The Snow and Avalanche Foundation of Scotland is bringing together specialists in avalanche information, snow sports and advertising at a two-day seminar that will explore ways of better educating people about the risks posed by unstable snow.

Avalanche information professionals from Scotland, Canada and Switzerland will give presentations at the two-day event, which kicks off in Edinburgh on Saturday.

Topics to be discussed include the pioneering Be Avalanche Aware initiative, which has been operated by the Sportscotland Avalanche Information Service (SAIS) since 2013.

Those attending will look at how people use the information and how it might be developed.

Scientists will also give insights into how layers of snow, known as snow packs, create the potential for snow slides.

The move comes after two men came under fire for visiting the scene of an avalanche earlier this year while unsuitably dressed for the conditions.

“A range of presentations from a variety of experts, including a creative director in advertising and behavioural research information from the Met Office, will enable us to explore why and who engages with adventure activities and how we behave and take on messages,” said SAIS’s Mark Diggins.

“Presentations by avalanche specialists from Canada, Switzerland and Scotland will illustrate not only the various snow packs and how they differ but also what approaches are used to inform the public about hazard and what may be the best approach for educating and getting important messages across.”

Avalanches are measured on an international scale of one to five.

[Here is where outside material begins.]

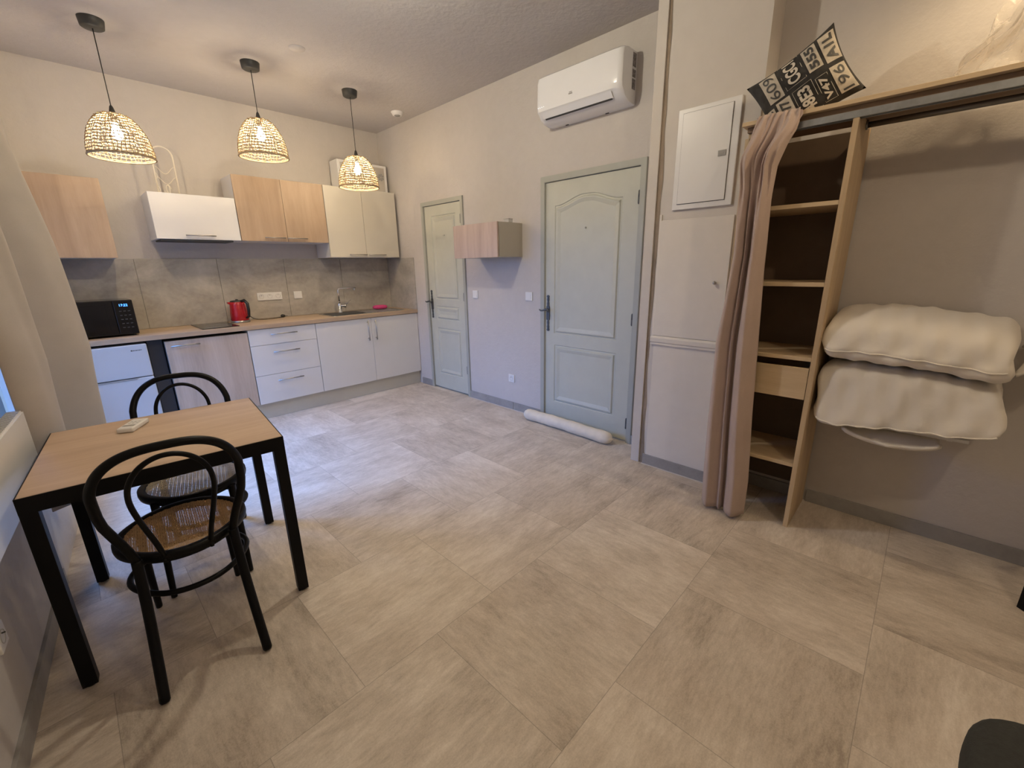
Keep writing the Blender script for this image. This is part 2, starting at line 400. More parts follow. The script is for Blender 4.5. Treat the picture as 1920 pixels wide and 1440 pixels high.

Size five slides are big enough to destroy a village or large forest.

During the winter of 2013 to 2014, 350 were documented during one of the snowiest seasons in Scotland’s mountains in nearly 70 years.

In 2013, the most recent full year for which statistics are available, eight people died as a result of avalanches.

Four of those killed were caught up in a massive snowfall on Bidean Nam Bian in Glencoe. The SAIS had categorised the avalanche risk around the area as “considerable” – the second lowest on a European four-point scale.

Another notorious avalanche, on the well-known Glencoe landmark Buachaille Etive Mòr in January 2009, claimed the lives of three climbers in an incident described at the time as “one of the worst disasters in the Scottish mountains for decades”.

More recently, an experienced British climber died after an avalanche in the northwest Highlands in February. The man’s death, which occurred after he was hit by loose snow in the well-known climbing mecca Liathach, near Torridon, was the first avalanche fatality in the Scottish mountains in two years.

Two men were criticised earlier this year after stopping to look at debris from an avalanche on Creag Meagaidh while there was a potential risk of a further snow slip. One was one was dressed in shorts and deck shoes and the other in jeans.

A slide big enough to bury a car was recorded on the same Munro in February.

SAIS provides avalanche hazard information reports for walkers, mountaineers, snowboarders and skiers heading for hills in the Cairngorms, Glencoe, Lochaber and Torridon between December and April.

Mr Diggins added: “We consider that the discussions and presentations on avalanche hazard could also be applied to winter environments outside of Scotland, and knowing how people react and behave in benign and hazardous environments will be very interesting and may provide us with an opportunity to look anew at how we educate and inform in general.”